The problem licensing teams keep hitting.
Film and TV licensing looks simple until the catalog starts moving through real commercial workflows. The same title can have different rules by client, territory, platform, window, format, language, exclusivity, package, amendment, and delivery context.
The result is usually a mix of spreadsheets, PDFs, inboxes, old catalog tools, finance exports, and people who remember which client can receive which version of which title. That works for a while.
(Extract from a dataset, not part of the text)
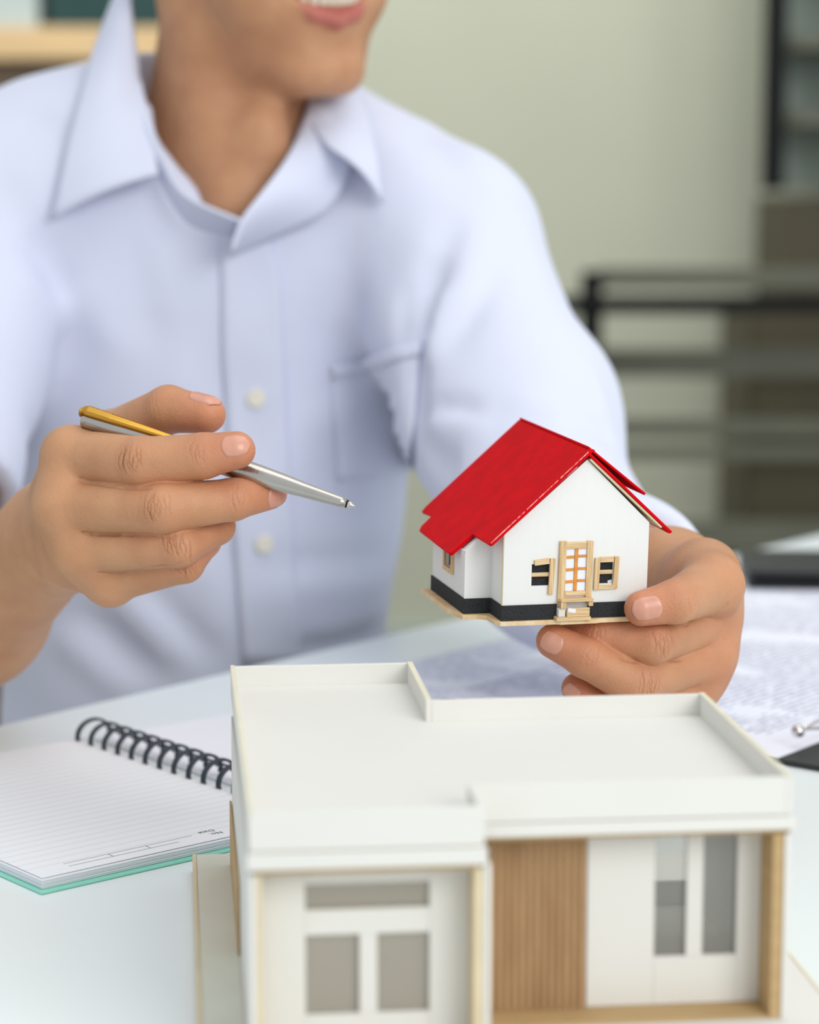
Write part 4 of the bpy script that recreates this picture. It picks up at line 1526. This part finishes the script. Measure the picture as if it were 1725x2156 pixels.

It does not scale when the business has to sell, clear, package, and deliver content across many clients at once.
What we actually build, in order.
We build the operational systems around licensing: rights models, contract-backed availability, catalog management, client-specific licensing workflows, approval paths, commercial rules, and exports for downstream delivery or reporting.
For companies selling movie and TV licenses, that often means a CMS for managing the catalog, packages, clients, rights, versions, languages, and commercial availability. For companies licensing content on behalf of clients, it means systems that track what each client is allowed to receive, when, where, and under which contract.
What we don't do.
We do not negotiate licenses, sell content, provide legal advice, or decide commercial terms. We build the software that makes those terms visible, structured, searchable, auditable, and usable by the business.
We also do not pretend that a generic CRM, spreadsheet, or document repository becomes a licensing platform by adding custom fields for territory, client, window, and notes.